А я смотрел на него. Его глаза поразили меня. Это были веселые, почти радостные глаза человека, который совсем недавно испытал необыкновенное счастье, был поднят судьбой так высоко, что и сейчас продолжал ликовать, благодарный случаю. Наверное, поэтому он смотрел на нас с чувством то ли превосходства, то ли жалости. Ведь нам не повезло, и мы не прикоснулись, не испытали, не пережили того, что испытал, имел счастье испытать, он. Хотя по виду его, по изможденному, не чистому его лицу, на котором выделялись эти излучающие ликование победы глаза, я понимал, что он находится на высокой точке физического страдания. И я понял вдруг, что он недавно совершил подвиг, о котором и не мечтал, и знает об этом. А после этого – будь что будет.
И я позавидовал ему.
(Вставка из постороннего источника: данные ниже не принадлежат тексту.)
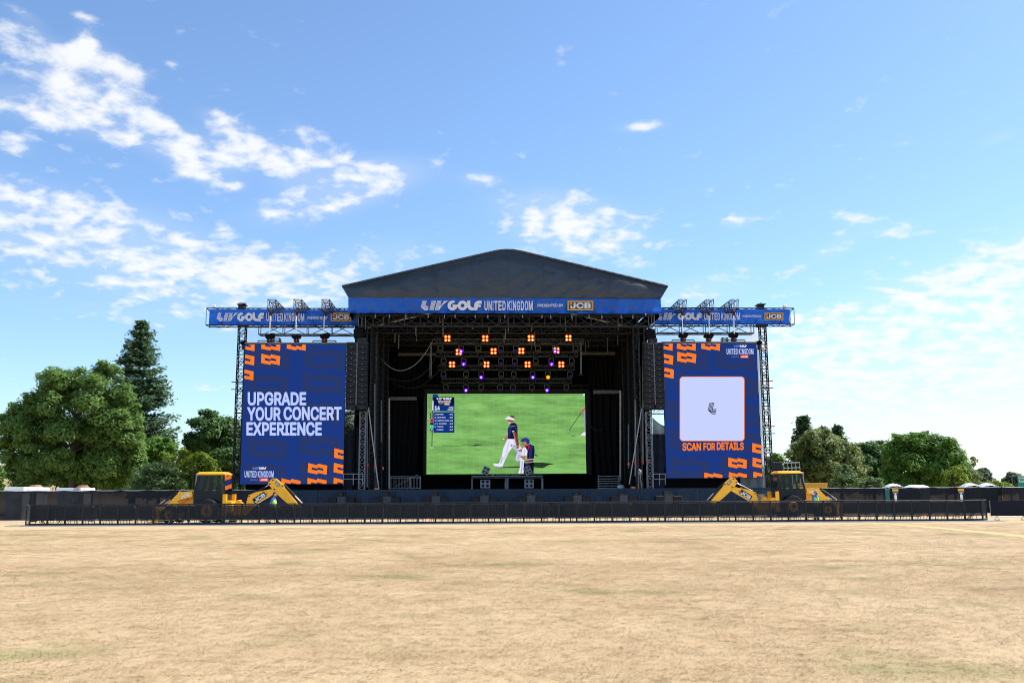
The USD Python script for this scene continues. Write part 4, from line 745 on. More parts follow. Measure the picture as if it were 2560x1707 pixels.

Даже пожалел себя, и одновременно возникло чувство неловкости перед самим собой.
Конечно, я обязан хотя бы раз в жизни совершить что-то подобное, о чем молчаливо скажут глаза, чтобы вернуть долг этому человеку и еще тем, что лежат сейчас рядом с ним неподвижно, закрыв глаза, и тем, кто никогда их уже не откроет.
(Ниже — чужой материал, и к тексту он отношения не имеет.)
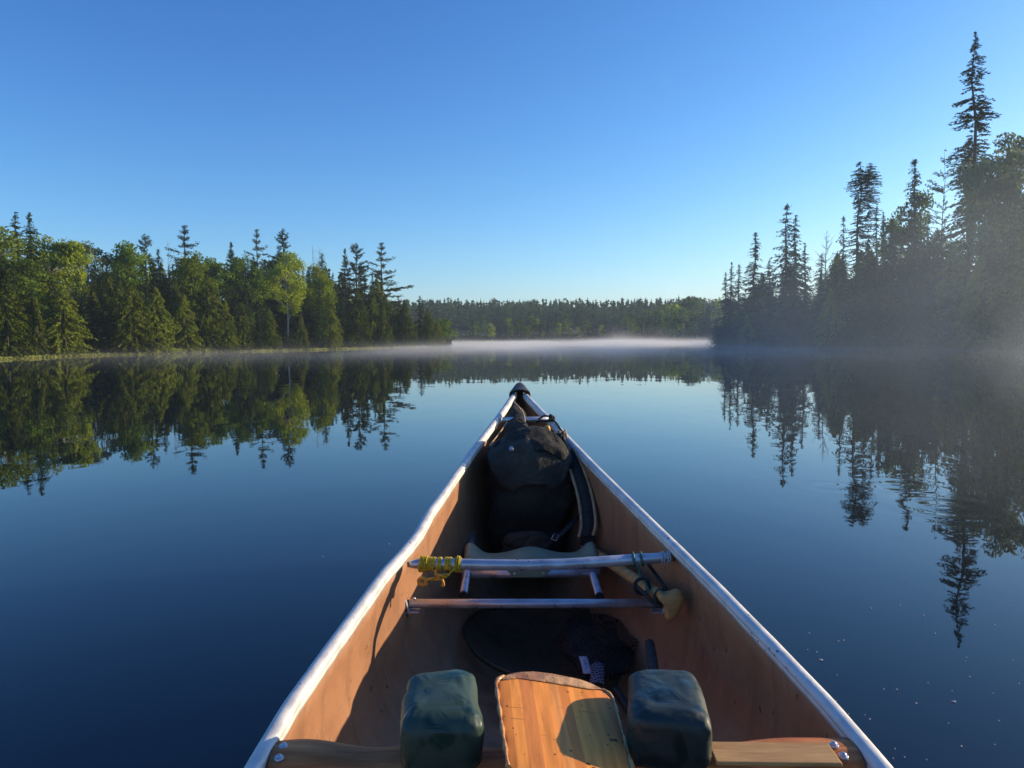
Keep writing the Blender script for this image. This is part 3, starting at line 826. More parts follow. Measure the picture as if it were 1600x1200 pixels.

Забегая вперед, скажу, что большая часть всей моей последующей жизни была поиском: стремлением к ситуациям, позволившим бы мне пережить то состояние, в котором находился этот незнакомый мне солдат, может быть, не отмеченный официальной наградой герой. Всего лишь несколько раз в жизни мне, по-видимому, удалось почувствовать такую же радость, такое же удивление, такое же счастье от полноты жизни, от причастности к ее великим событиям, как тому человеку. Или видеть по глазам, что моим друзьям удалось это пережить.